• **Written problem**:
Within the material below, find each line bearing the word "part" and present it.

• **Dataset section**:
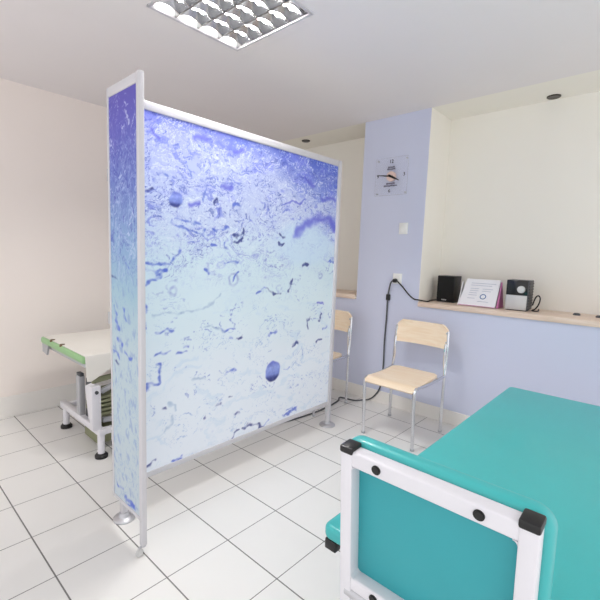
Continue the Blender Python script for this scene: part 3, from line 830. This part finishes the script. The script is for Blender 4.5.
# ------------------------------------------------------------------ treatment table (foreground)
def make_table():
    X0, X1, Y0, Y1, ZS = 1.38, 7.58, -7.34, -5.13, 1.65
    t = thing('treatment_table', 'teal padded treatment table with raised backrest in a white steel frame', 'treatment table', ((X0 + X1) / 2, (Y0 + Y1) / 2, 0))
    def cushion(x0, x1, y0, y1, z0, z1, rc, re, name, m, mtx=None, axis='z'):
        """slab with rounded plan corners (rc) and rolled edges (re)"""
        b = bmesh.new()
        def outline(inset):
            pts = []; r = max(rc - inset, .01); n = 8
            a0, a1, b0, b1 = (x0 + inset, x1 - inset, y0 + inset, y1 - inset)
            for (cx, cy, s) in ((a1 - r, b1 - r, 0), (a0 + r, b1 - r, 1), (a0 + r, b0 + r, 2), (a1 - r, b0 + r, 3)):
                for i in range(n + 1):
                    a = (s + i / n) * PI / 2; pts.append((cx + r * math.cos(a), cy + r * math.sin(a)))
            return pts
        levels = []; n = 6
        for i in range(n + 1):
            a = i / n * PI / 2; levels.append((re * (1 - math.sin(a)), z0 + re * (1 - math.cos(a))))
        for i in range(n + 1):
            a = i / n * PI / 2; levels.append((re * (1 - math.cos(a)), z1 - re * (1 - math.sin(a))))
        rings = [[b.verts.new((p[0], p[1], z)) for p in outline(i)] for i, z in levels]
        for a, c_ in zip(rings, rings[1:]):
            for k_ in range(len(a)): b.faces.new((a[k_], a[(k_ + 1) % len(a)], c_[(k_ + 1) % len(a)], c_[k_]))
        b.faces.new(rings[0][::-1]); b.faces.new(rings[-1])
        mb = MB(); mb._merge(b)
        if mtx is not None: mb.rot(mtx)
        return mb.build(name, m, t)
    cushion(X0, X1, Y0, Y1, ZS - .14, ZS, .09, .05, 'mattress', M['teal'])
    # frame under the flat part
    for y in (Y0 + .12, Y1 - .09):
        r = MB().box(X0 + .1, X1 - .15, y - .06, y + .06, ZS - .24, ZS - .142, .012, 2).build('side_rail', M['white_steel'], t)
        MB().box(X0 + .02, X0 + .11, y - .063, y + .063, ZS - .245, ZS - .141, .012, 2).build('end_cap', M['black'], r)
        MB().box(X1 - .16, X1 - .08, y - .063, y + .063, ZS - .245, ZS - .141, .012, 2).build('end_cap', M['black'], r)
    for x in (X0 + .6, (X0 + X1) / 2, X1 - .5):
        MB().box(x - .05, x + .05, Y0 + .18, Y1 - .15, ZS - .236, ZS - .15, .012, 2).build('cross_bar', M['white_steel'], t)
    for y in (Y0 + .3, Y1 - .45):
        MB().box(X0 + .5, X1 - .7, y - .06, y + .06, .12, .26, .015, 2).build('base_rail', M['white_steel'], t)
        for xa, xb in ((X0 + 1.0, X0 + 3.6), (X0 + 3.6, X0 + 1.0)):
            L = math.hypot(xb - xa, ZS - .24 - .2); ang = math.atan2(ZS - .24 - .2, abs(xb - xa)) * (1 if xb > xa else -1)
            off = .1 if xb > xa else .19
            m = MB().box(-L / 2, L / 2, -.035, .035, -.06, .06, .012, 2)
            m.rot(Matrix.Translation(((xa + xb) / 2, y - (off if y > -6 else -off), (ZS - .24 + .2) / 2)) @ Matrix.Rotation(-ang, 4, 'Y'))
            m.build('lift_arm', M['white_steel'], t)
    for x in (X0 + .7, X1 - .9):
        for y in (Y0 + .3, Y1 - .45):
            MB().cyl((x, y, 0), (x, y, .13), .09, .06, 20, .01).build('foot', M['black'], t)
        MB().box(x - .06, x + .06, Y0 + .3, Y1 - .45, .13, .25, .012, 2).build('base_cross_bar', M['white_steel'], t)
    # raised backrest: built upright about its hinge line, then leaned towards the viewer
    HX, HZ = 1.118, 1.65
    lean = Matrix.Translation((HX, 0, HZ)) @ Matrix.Rotation(math.radians(-4.0), 4, 'Y') @ Matrix.Translation((-HX, 0, -HZ))
    yl, yr = -5.522, -6.905; uw = .107; x0, x1 = HX, HX + .135; zt = 2.69; zb = 1.12
    for (ya, yb) in ((yl - uw, yl), (yr, yr + uw)):
        u_ = MB().box(x0, x1, ya, yb, zb, zt - .045, .012, 2).rot(lean).build('frame_upright', M['white_steel'], t)
        MB().box(x0 - .006, x1 + .006, ya - .006, yb + .006, zt - .06, zt, .014, 2).rot(lean).build('end_cap', M['black'], u_)
    for nm, za, zc in (('u', 2.53, zt - .03), ('l', 1.42, 1.54)):
        cb = MB().box(x0 + .003, x1 - .003, yr + uw - .01, yl - uw + .01, za, zc, .02, 3).rot(lean).build('frame_crossbar', M['white_steel'], t)
        for y in (-5.846, -6.577):
            MB().cyl((x0 - .012, y, (za + zc) / 2 + .004), (x0 + .03, y, (za + zc) / 2 + .004), .036, n=20, bev=.006).rot(lean).build('screw_cap', M['black'], cb)
    # cushion of the backrest (behind the frame) with its own teal backing board
    A = Matrix(((0, 0, 1, 0), (0, 1, 0, 0), (-1, 0, 0, 0), (0, 0, 0, 1)))     # slab's z -> world x, slab's x -> -z
    cushion(-2.68, -1.70, yr - .05, yl + .07, x1 + .012, x1 + .18, .13, .065, 'backrest_cushion', M['teal'], lean @ A)
    MB().box(x1 - .02, x1 + .02, yr + uw - .02, yl - uw + .02, 1.50, 2.58, .01, 2).rot(lean).build('backing_board', M['teal_back'], t)
    # fillets in the corners of the frame opening
    for y, s in ((yr + uw, 1), (yl - uw, -1)):
        for z, q in ((2.53, -1), (1.54, 1)):
            pr_ = [(y, z), (y + s * .03, z)] + [(y + s * .03 * (1 - math.sin(a)), z + q * .03 * (1 - math.cos(a))) for a in (PI / 8, PI / 4, 3 * PI / 8)] + [(y, z + q * .03)]
            MB().prism(pr_, 'x', x0 + .005, x1 - .005).rot(lean).build('corner_weld', M['white_steel'], t)
    # ratchet stays behind the backrest
    for y in (yl - .3, yr + .3):
        MB().tube([(HX + .25, y, 1.50), (2.0, y, 1.36)], .04, 10, 0).build('stay', M['steel'], t)
    MB().cyl((HX + .06, yr + .05, 1.38), (HX + .06, yl - .05, 1.38), .05, n=16).build('hinge_bar', M['steel'], t)
    for y in (yl - .2, yr + .2):
        MB().box(HX + .03, X0 + .3, y - .03, y + .03, 1.31, 1.40, .01, 2).build('hinge_arm', M['white_steel'], t)
    return t
make_table()

# ------------------------------------------------------------------ the couch behind the screen
def make_couch():
    X0, X1, Y0, Y1, ZT_ = 1.40, 6.1, .72, 3.2, 2.10
    t = thing('treatment_couch', 'green padded couch under a white sheet behind the screen, on a grey steel base', 'treatment couch', ((X0 + X1) / 2, 1.7, 0))
    MB().box(X0, X1, Y0, Y1, ZT_ - .165, ZT_ - .012, .05, 4).build('mattress', M['green'], t)
    MB().box(X0 + .12, X1 - .1, Y0 + .12, Y1 - .12, ZT_ - .29, ZT_ - .17, .015, 2).build('underframe', M['grey_steel'], t)
    for y in (1.95, 2.55):
        MB().lathe([(0, 0), (.06, 0), (.05, .05), (0, .06)], (X0 + .06, y, ZT_ - .03), 14).build('strap_knob', M['brown'], t)
    MB().prism([(Y1 - .42, ZT_ - .17), (Y1 - .02, ZT_ - .13), (Y1 - .02, ZT_ - .36), (Y1 - .3, ZT_ - .4)], 'x', X0 + .03, X0 + .07).build('corner_flap', M['grey_steel'], t)
    # base
    for x in (1.7, 5.7):
        MB().box(x - .065, x + .065, .57, 2.75, .46, .60, .012, 2).build('base_cross_rail', M['white_steel'], t)
        for y in (.64, 2.56):
            l = MB().cyl((x, y, .06), (x, y, .48), .07, n=20).build('leg', M['white_steel'], t)
            MB().lathe([(0, 0), (.125, 0), (.125, .05), (.09, .09), (0, .09)], (x, y, 0), 24).build('rubber_foot', M['black'], l)
    for y in (.64, 2.56):
        MB().box(1.7, 5.7, y - .06, y + .06, .47, .59, .012, 2).build('base_side_rail', M['white_steel'], t)
    MB().box(1.52, 1.70, .60, .74, .59, 1.49, .012, 2).build('front_column', M['white_steel'], t)
    MB().box(1.64, 1.76, 1.56, 1.74, .59, 1.46, .012, 2).build('front_column', M['grey_steel'], t)
    MB().box(1.655, 1.745, 1.555, 1.745, 1.45, 1.52, .01, 2).build('column_cap', M['grey_plastic'], t)
    MB().prism([(.74, .6), (1.5, .6), (1.45, 1.44), (1.28, 1.44)], 'x', 1.74, 1.77).build('gusset_plate', M['grey_plastic'], t)
    MB().prism([(.74, .62), (1.2, .62), (1.36, 1.3), (1.0, 1.46), (.74, 1.46)], 'x', 1.68, 1.72).build('cover_plate', M['white_steel'], t)
    for x, z in ((1.83, 1.40),):
        MB().cyl((1.61, .6, 1.37), (1.61, .575, 1.37), .035, n=14).build('bolt', M['grey_plastic'], t)
    for (xa, za, xb, zb_) in ((1.60, 1.55, 5.0, 1.82), (1.78, 1.30, 2.9, 1.72), (1.80, .70, 2.6, .62)):
        L = math.hypot(xb - xa, zb_ - za); ang = math.atan2(zb_ - za, xb - xa)
        m = MB().box(-L / 2, L / 2, -.04, .04, -.05, .05, .012, 2)
        m.rot(Matrix.Translation(((xa + xb) / 2, .80, (za + zb_) / 2)) @ Matrix.Rotation(-ang, 4, 'Y'))
        m.build('lift_arm', M['olive'] if za > 1.5 else M['grey_steel'], t)
    for i in range(5):
        MB().box(1.72, 2.5, .80, 1.45, .78 + i * .09, .845 + i * .09, .02, 2).build('bellows_fold', M['olive'], t)
    MB().box(1.78, 2.3, 1.0, 1.7, .1, .47, .02, 2).build('motor_box', M['olive'], t)
    # columns under the far end carry the underframe
    for y in (.9, 2.3):
        MB().box(5.3, 5.5, y - .08, y + .08, .58, ZT_ - .28, .012, 2).build('rear_column', M['white_steel'], t)
        MB().box(3.4, 3.55, y - .08, y + .08, .58, ZT_ - .28, .012, 2).build('inner_column', M['grey_steel'], t)
    return t
make_couch()
def make_sheet():
    X0, X1, Y0, Y1, Z = 1.44, 6.0, .70, 3.1, 2.10
    mb = MB()
    # top cloth plus the drop on the near long side, which comes to a point at the head end
    def cloth(u, v):
        x = X0 + (X1 - X0) * u
        dx = x - X0
        drop = .55 - .42 * min(dx, .75) / .75 * (.9) if dx > .02 else .5
        L = (Y1 - Y0)
        wob = .012 * math.sin(x * 5.1 + 1) + .008 * math.sin(x * 11.3)
        if v <= .6: return (x, Y1 - L * v / .6, Z + .003 * math.sin(9 * x) * math.sin(5 * v))
        f_ = (v - .6) / .4
        if f_ < .08: return (x, Y0 - .02 * f_ / .08, Z - .004)
        return (x + .03 * f_, Y0 - .02 + wob * f_, Z - .004 - drop * (f_ - .08) / .92)
    mb.sheet(cloth, 60, 40, .015)
    o = mb.build('couch_sheet', M['sheet']); tag(o, 'white sheet spread over the green couch behind the screen, hanging to a point', 'sheet')
make_sheet()

# ------------------------------------------------------------------ camera and light
f, cx, cy = 410.281, 279.187, 300.0
cam_d = bpy.data.cameras.new('camera'); cam = bpy.data.objects.new('camera', cam_d); COL.objects.link(cam)
R = [[0.6916901, -0.7215403, 0.0307309], [-0.0607129, -0.1004973, -0.9930832], [0.719638, 0.68504, -0.1133197]]
mt = Matrix(((R[0][0], -R[1][0], -R[2][0], 0), (R[0][1], -R[1][1], -R[2][1], 0), (R[0][2], -R[1][2], -R[2][2], 0), (0, 0, 0, 1)))
mt.translation = Vector([-1.585312, -7.300596, 4.190829]) * U
cam.matrix_world = mt
cam_d.sensor_width = 36; cam_d.lens = f / 600 * 36; cam_d.shift_x = (300 - cx) / 600; cam_d.shift_y = 0
cam_d.clip_start = .02
SC.camera = cam

w = bpy.data.worlds.new('daylight'); SC.world = w; w.use_nodes = True
bg = w.node_tree.nodes['Background']; bg.inputs['Color'].default_value = (0.985, 0.985, 1.0, 1); bg.inputs['Strength'].default_value = 1.36
M['tube'].node_tree.nodes['Emission'].inputs['Strength'].default_value = 215

SC.view_settings.view_transform = 'Standard'; SC.view_settings.look = 'None'
SC.view_settings.gamma = 1.0; SC.view_settings.use_curve_mapping = False; SC.view_settings.exposure = 0.0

• **Exercise output**:
Continue the Blender Python script for this scene: part 3, from line 830. This part finishes the script. The script is for Blender 4.5.
    # frame under the flat part